- [STATED EXERCISE]: Gather, from the data below, each line in which the word "pixels" occurs.

··· DATA FOR THE TASK

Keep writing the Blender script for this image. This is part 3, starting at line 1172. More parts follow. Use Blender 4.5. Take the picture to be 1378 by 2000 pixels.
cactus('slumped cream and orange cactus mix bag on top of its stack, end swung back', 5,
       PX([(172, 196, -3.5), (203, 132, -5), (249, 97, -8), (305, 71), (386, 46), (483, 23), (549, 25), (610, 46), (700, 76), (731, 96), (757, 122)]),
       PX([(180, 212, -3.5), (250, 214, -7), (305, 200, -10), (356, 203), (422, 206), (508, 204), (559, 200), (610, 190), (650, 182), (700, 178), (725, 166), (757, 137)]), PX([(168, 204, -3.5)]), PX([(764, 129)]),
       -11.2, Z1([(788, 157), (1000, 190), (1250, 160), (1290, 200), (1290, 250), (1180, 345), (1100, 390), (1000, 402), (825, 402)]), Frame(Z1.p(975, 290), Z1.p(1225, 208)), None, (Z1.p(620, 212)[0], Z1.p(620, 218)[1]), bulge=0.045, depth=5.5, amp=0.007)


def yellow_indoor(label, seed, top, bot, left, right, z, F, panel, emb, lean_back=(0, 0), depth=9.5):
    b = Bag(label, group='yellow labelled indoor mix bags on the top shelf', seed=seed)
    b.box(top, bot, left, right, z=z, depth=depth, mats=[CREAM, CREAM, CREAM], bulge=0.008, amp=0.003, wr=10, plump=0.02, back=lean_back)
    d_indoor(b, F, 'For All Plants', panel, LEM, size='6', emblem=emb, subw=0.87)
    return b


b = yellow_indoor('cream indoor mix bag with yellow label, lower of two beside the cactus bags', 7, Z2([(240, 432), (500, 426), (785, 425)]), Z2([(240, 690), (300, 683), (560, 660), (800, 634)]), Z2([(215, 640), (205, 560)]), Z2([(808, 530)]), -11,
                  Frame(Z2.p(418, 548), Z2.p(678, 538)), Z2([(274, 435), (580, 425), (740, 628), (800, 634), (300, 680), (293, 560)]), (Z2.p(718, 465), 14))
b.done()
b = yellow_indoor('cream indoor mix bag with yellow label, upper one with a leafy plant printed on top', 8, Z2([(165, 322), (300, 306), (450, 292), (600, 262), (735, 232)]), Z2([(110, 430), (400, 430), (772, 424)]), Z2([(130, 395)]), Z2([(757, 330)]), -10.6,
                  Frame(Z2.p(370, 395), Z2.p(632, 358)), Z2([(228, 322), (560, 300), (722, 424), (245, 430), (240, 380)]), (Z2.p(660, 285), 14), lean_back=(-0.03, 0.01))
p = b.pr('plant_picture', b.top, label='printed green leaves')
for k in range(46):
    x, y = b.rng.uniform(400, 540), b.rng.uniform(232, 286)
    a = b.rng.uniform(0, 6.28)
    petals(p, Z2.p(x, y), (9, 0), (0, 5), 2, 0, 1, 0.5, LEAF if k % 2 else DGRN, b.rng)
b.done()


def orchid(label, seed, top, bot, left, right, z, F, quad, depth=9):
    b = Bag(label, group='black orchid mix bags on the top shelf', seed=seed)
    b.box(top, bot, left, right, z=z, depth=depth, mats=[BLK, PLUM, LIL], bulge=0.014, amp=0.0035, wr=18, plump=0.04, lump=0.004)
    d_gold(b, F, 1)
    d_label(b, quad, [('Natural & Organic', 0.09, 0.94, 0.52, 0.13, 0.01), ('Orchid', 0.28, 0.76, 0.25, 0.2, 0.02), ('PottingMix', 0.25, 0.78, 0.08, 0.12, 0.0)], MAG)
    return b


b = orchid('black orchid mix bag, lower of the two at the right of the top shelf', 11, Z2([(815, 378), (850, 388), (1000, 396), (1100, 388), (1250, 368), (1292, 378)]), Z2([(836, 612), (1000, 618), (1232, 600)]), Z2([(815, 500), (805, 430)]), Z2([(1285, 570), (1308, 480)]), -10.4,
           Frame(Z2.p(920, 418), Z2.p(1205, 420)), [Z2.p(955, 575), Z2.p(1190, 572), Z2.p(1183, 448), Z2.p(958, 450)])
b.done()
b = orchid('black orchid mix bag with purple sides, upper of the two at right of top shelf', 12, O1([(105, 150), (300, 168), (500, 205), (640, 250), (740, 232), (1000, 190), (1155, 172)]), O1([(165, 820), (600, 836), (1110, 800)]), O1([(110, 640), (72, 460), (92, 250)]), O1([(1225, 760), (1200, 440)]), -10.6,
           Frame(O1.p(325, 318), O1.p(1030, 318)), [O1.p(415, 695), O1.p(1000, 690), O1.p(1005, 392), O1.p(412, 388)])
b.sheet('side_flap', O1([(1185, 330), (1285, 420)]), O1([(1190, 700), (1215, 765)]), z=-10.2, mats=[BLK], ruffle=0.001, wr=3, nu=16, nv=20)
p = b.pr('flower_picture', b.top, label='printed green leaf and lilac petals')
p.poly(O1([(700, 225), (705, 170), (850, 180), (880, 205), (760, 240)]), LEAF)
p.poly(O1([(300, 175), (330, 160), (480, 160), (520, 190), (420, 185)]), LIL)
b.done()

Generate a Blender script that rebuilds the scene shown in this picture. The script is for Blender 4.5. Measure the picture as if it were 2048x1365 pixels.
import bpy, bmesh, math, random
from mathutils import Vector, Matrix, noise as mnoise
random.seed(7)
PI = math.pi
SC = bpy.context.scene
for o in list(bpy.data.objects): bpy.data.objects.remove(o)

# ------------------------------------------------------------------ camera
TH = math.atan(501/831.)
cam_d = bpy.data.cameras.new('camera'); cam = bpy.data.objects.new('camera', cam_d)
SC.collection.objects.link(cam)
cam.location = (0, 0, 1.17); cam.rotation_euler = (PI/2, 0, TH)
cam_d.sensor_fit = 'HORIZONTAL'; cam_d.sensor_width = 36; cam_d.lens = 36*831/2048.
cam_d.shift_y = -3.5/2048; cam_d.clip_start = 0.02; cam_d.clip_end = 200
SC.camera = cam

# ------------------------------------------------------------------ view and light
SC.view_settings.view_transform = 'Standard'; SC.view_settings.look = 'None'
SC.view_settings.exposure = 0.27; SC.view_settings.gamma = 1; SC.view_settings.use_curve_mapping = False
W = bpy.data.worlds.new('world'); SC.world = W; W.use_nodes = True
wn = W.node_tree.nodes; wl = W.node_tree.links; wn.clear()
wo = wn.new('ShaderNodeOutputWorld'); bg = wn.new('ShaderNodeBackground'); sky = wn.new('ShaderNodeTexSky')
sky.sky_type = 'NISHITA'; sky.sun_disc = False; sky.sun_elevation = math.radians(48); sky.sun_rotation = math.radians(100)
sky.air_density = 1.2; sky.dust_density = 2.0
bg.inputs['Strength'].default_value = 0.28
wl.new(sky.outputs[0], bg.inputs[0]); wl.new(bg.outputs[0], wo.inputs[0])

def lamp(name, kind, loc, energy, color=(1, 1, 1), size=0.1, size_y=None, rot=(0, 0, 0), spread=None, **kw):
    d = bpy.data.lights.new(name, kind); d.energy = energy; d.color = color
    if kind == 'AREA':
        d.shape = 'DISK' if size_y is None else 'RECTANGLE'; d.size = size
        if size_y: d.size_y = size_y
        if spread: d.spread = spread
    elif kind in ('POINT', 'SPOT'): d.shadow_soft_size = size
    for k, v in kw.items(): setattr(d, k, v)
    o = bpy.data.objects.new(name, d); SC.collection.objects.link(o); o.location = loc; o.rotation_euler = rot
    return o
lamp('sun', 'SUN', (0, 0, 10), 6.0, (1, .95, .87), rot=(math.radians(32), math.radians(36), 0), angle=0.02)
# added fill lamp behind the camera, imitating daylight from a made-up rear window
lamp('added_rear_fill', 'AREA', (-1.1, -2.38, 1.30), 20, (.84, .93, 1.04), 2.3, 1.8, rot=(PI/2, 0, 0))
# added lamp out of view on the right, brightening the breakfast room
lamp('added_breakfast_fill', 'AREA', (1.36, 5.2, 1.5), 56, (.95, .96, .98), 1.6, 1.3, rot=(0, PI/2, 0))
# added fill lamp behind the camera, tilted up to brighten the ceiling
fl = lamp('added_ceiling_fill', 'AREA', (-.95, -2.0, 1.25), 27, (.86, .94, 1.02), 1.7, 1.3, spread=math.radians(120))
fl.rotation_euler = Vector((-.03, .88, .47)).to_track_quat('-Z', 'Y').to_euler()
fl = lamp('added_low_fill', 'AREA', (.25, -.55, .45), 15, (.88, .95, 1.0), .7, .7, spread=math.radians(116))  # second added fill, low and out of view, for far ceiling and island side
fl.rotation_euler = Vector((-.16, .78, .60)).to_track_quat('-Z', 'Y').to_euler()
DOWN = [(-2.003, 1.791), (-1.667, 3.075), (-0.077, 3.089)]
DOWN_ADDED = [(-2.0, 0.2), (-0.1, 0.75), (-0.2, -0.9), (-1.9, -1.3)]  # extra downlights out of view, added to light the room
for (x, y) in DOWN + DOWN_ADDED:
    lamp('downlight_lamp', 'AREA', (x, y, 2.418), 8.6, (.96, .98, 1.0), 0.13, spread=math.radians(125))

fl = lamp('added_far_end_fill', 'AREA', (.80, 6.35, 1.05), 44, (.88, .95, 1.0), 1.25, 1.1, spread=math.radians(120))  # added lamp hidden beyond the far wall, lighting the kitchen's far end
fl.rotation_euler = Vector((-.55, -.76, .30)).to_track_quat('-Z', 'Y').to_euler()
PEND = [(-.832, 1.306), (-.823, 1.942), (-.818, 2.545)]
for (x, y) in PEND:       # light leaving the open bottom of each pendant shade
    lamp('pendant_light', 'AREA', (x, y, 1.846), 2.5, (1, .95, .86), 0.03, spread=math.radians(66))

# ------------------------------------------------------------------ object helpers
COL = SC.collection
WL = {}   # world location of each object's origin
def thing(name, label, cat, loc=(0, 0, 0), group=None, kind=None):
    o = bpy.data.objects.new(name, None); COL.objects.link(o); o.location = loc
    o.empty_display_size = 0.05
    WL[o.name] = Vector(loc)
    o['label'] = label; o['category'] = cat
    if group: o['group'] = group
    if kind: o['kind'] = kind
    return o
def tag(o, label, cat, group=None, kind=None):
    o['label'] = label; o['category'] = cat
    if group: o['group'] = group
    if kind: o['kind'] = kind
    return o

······

- [REPLY]:
Keep writing the Blender script for this image. This is part 3, starting at line 1172. More parts follow. Use Blender 4.5. Take the picture to be 1378 by 2000 pixels.
Generate a Blender script that rebuilds the scene shown in this picture. The script is for Blender 4.5. Measure the picture as if it were 2048x1365 pixels.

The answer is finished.